Beginning in 2020, State Street will vote against the entire nominating committee if a company does not have at least one woman on its board, and has not engaged successfully with State Street for three consecutive years.

The global policy from State Street made headlines because notwithstanding companies concerns, it remains highly unusual for the largest asset managers to vote against directors, leading to director elections resulting in average support of over 95%.

State Street’s position is a further enhancement of its “Fearless Girl” campaign that it launched in March 2017.  Worldwide, of the 1,228 companies identified by the investor at the beginning as lacking a single female board member, 301 have added a female director and 28 have committed to adding a female director.
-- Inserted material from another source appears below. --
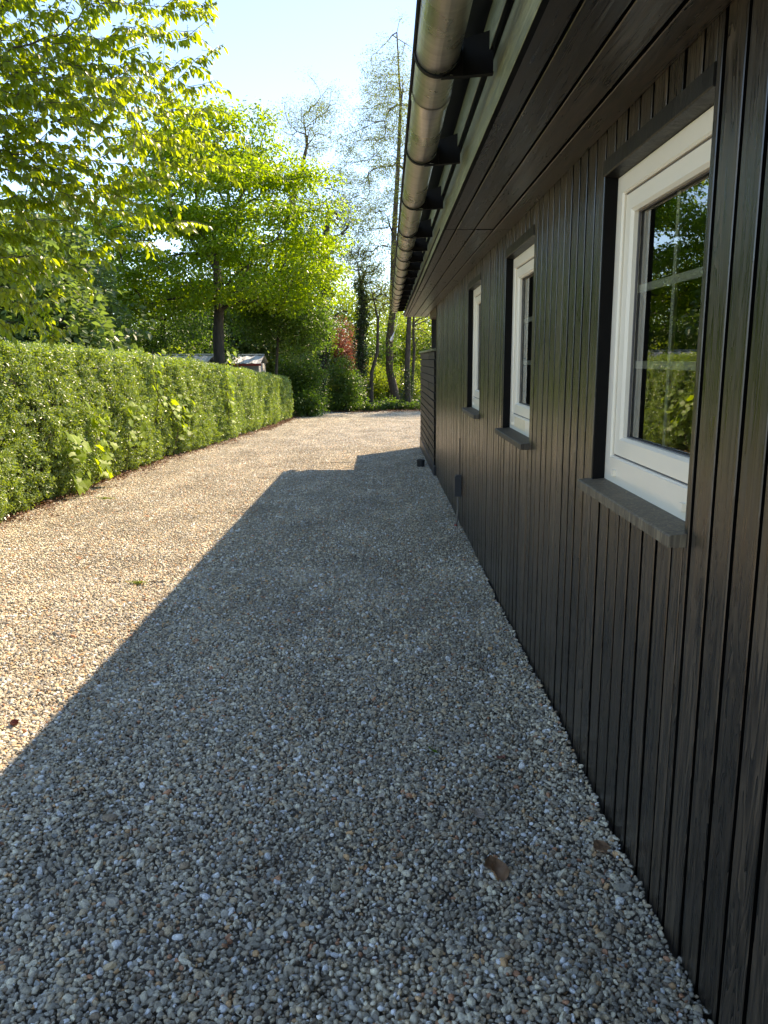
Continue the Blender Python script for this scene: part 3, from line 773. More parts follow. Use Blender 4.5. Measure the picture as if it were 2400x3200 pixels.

The two regions with the largest number of boards without female directors were the U.S. and Japan.  Russell 3000 U.S. companies represented 66%, or 816 companies, of those identified as not having any women on their boards in 2017.  Since then, 215 have added one and 14 have made commitments, which means that only 28% of the companies’ targeted have been responsive.  By June 2018, 16% of the Russell 3000 U.S. companies continued to have no women directors.  These results pale in comparison to Europe, where only 10 companies were originally targeted and half already added women.

The existing guidelines target only the chair of the governance committee, rather than all the members.  According to news articles, while State Street believes that the responses to the campaign so far have been encouraging, some companies are not responding and taking action against the rest of the committee would constitute much stronger action.

Those that have criticized the law passed in California as overreaching have suggested that State Street’s initiative is the better alternative, where major investors use their influence to force change instead.